O Direito tem possibilidades concretas de dar uma contribuição teórica enorme ao debate político neste momento tão delicado do país. É preciso construir separações mais claras entre o público e o privado, para evitar as mazelas da corrupção, das transações maléficas ao bom funcionamento do mercado e ao prejuízo das políticas públicas necessárias ao saneamento da desigualdade imoral do Brasil. De outro lado, o direito tem de construir os necessários pontos de intersecção entre o público e o privado para que viabilizar o arranque do desenvolvimento brasileiro (e não apenas o "crescimento"). É preciso construir novas bases jurídicas para as Parcerias-Públicas-Privadas (PPPs), regras mais seguras (para o Estado e a inciativa privada) no caso das concessões de serviços públicos, contratos mais confiáveis nas licitações, uma legislação ambiental mais eficiente para os negócios e para a natureza, etc. Temos de sair das formas jurídicas carcomidas pelo tempo - veja-se a CLT - para padrões que incorporem o modelo vitorioso da Economia Social de Mercado. Este modelo aproveita o vigor produtivo do capital e o limita pelo interesse social historicamente construído. Trata-se de uma combinação de interesses e não de uma oposição entre estes. Neste sentido, o Estado é matriz essencial para a o afloramento, a direção e a regulação dos interesses de ambos os lados desta equação. Isso exige a competência política de atrair e conjugar os polos e a competência operacional de planejamento e execução de projetos. Tudo de olho no longo prazo. Foi assim que a Coréia do Sul e o Brasil: semelhantes no início dos anos 1970 se tornaram tão desiguais neste século XXI. A primeira aumentou a intervenção estatal na educação, tecnologia e na política industrial e atraiu capitais de todos os lados. O Brasil aumentou a contradição entre o capital e o trabalho, por meio de arcabouços político-jurídicos arcaicos e, com efeito, "atolou" o país em termos de desenvolvimento. É preciso mudar de geração política!
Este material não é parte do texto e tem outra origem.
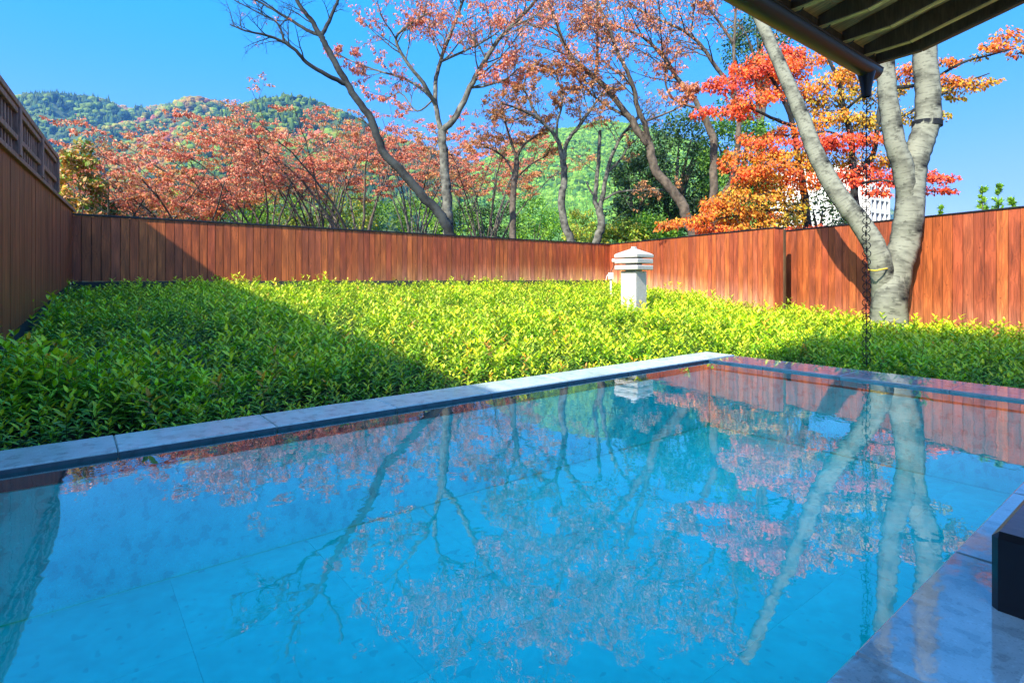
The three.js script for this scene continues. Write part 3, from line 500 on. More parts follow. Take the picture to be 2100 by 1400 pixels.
// ---------------------------------------------------------------- ground cover on the bank
{
  const rnd = rngOf(314);
  const sprig = (seed) => {
    const r = rngOf(seed), mb = new MB(true), H = 0.25 + 0.12 * r();
    const blade = (p, dir, nor, len, wid, col) => {   // six-point leaf folded on its midrib and arched
      const s = V().crossVectors(dir, nor).normalize(), n = V().crossVectors(s, dir).normalize(), st = mb.size;
      const at = (f, w, lift) => p.clone().addScaledVector(dir, len * f).addScaledVector(s, wid * w).addScaledVector(n, lift * len - 0.22 * len * f * f);
      const spec = [[0, 0, 0], [0.32, 0.5, 0.05], [0.68, 0.36, 0.04], [1, 0, 0], [0.68, -0.36, 0.04], [0.32, -0.5, 0.05], [0.5, 0, -0.02]];
      spec.forEach(([f, w, l]) => { const nn = n.clone().addScaledVector(s, -w * 0.8).normalize(); mb.vert(at(f, w, l), nn, w + 0.5, f, col); });
      for (let k = 0; k < 6; k++) mb.i.push(st + 6, st + (k + 1) % 6, st + k);
    };
    const top = V((r() - 0.5) * 0.12, H, (r() - 0.5) * 0.12), mid = V(top.x * 0.3, H * 0.5, top.z * 0.3);
    const path = smooth([V(0, -0.08, 0), mid, top], 3), st = mb.size; mb.tube(path, (t) => 0.003 * (1 - t * 0.6), 4);
    for (let k = st; k < mb.size; k++) { mb.c[k * 3] = 0.07; mb.c[k * 3 + 1] = 0.11; mb.c[k * 3 + 2] = 0.02; }
    const tiers = 7; let a = r() * 6.28;
    for (let t = 0; t < tiers; t++) {
      const f = 0.30 + 0.70 * t / (tiers - 1), p = mid.clone().lerp(top, Math.max(0, (f - 0.5) * 2)); if (f < 0.5) p.copy(mid).multiplyScalar(f * 2);
      a += 1.57 + (r() - 0.5) * 0.7;
      for (const s of [0, Math.PI]) {
        const aa = a + s + (r() - 0.5) * 0.5, lift = 0.1 + 1.25 * f * f + (r() - 0.5) * 0.6, dir = V(Math.cos(aa), lift, Math.sin(aa)).normalize();
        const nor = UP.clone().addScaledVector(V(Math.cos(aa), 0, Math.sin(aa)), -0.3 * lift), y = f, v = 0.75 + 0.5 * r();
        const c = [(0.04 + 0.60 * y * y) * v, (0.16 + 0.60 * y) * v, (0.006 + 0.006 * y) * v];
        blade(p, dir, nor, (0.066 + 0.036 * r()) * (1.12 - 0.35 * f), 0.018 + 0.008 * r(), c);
      }
    }
    return mb.geo();
  };
  const kinds = []; for (let k = 0; k < 6; k++) kinds.push(sprig(100 + k)); const lists = kinds.map(() => []);
  const step = 0.080;
  for (let x = -9; x < 11; x += step) for (let d = 1.2; d < 20.4; d += step) {
    const X = x + (rnd() - 0.5) * step, D = d + (rnd() - 0.5) * step; if (!inPoly(X, D, bedPoly)) continue;
    const px = 1050 + X / D * F; if (px < -260 || px > 2360) continue;
    const [m, n] = mn(X, D), wx = X - corner[0], wd = D - corner[1], off = -(wx * -wallU[1] + wd * wallU[0]);     // distance from the left wall
    if (off > -0.10 && off < 0.10 && n < 12.5) continue;
    if (Math.hypot(X - 1.18 * 2.28, D - 12.4) < 0.33) continue;
    const clump = fbm(X * 1.1, D * 1.1, 91, 3); if (rnd() > 0.12 + clump * 1.5) continue;
    const edge = Math.min(1, Math.max(0, (n - 4.3) * 1.4)), eR = Math.min(1, Math.max(0, (m - 6.7) * 0.75)), low = n > 4.3 ? (m < 6.6 ? 0.62 + 0.38 * edge : Math.max(0.62 + 0.38 * edge, 0.7)) : 0.5 + 0.45 * eR;
    const s = (0.66 + 0.54 * rnd()) * (0.58 + 0.88 * clump) * low * (rnd() < 0.03 ? 1.3 : 1) * (n > 9.5 ? 0.86 : 1);
    lists[Math.floor(rnd() * 6)].push([W(X, D, soilTop(m, n)), s, rnd() * 6.28, 0.52 + 0.72 * Math.sqrt(rnd()) + 0.5 * (clump - 0.45), rnd()]);
  }
  const g = thing('ground_cover', W(0, 8, -0.3), 'thick knee-high leafy evergreen plants filling the garden bank', 'ground cover', null, 'stuff');
  const M = new THREE.Matrix4(), q = new THREE.Quaternion();
  lists.forEach((L, n) => {
    const im = new THREE.InstancedMesh(kinds[n], coverMat, L.length);
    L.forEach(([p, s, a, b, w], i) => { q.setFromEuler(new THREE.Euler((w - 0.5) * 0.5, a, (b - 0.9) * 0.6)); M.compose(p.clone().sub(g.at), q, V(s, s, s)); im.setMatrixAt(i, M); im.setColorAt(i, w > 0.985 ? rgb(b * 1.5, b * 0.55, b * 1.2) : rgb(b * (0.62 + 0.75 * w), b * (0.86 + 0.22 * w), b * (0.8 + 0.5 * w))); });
    im.name = 'leafy_stems'; im.userData.kind = 'stuff'; im.castShadow = im.receiveShadow = true; g.add(im);
  });
  console.log('sprigs', lists.reduce((s, l) => s + l.length, 0));
}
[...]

O país da Copa do Mundo parece estar torcendo nas arquibancadas da política, como se jogo Aécio versus Dilma nos levasse a algum lugar sem mudanças estruturais em novas bases e com novos atores. O Brasil não precisa de reformas. Precisa de um novo recomeço, em novas bases sociais e políticas. O atraso chegou por aqui há algum tempo e poucos estão dispostos a defenestrá-lo por meio de um New Deal.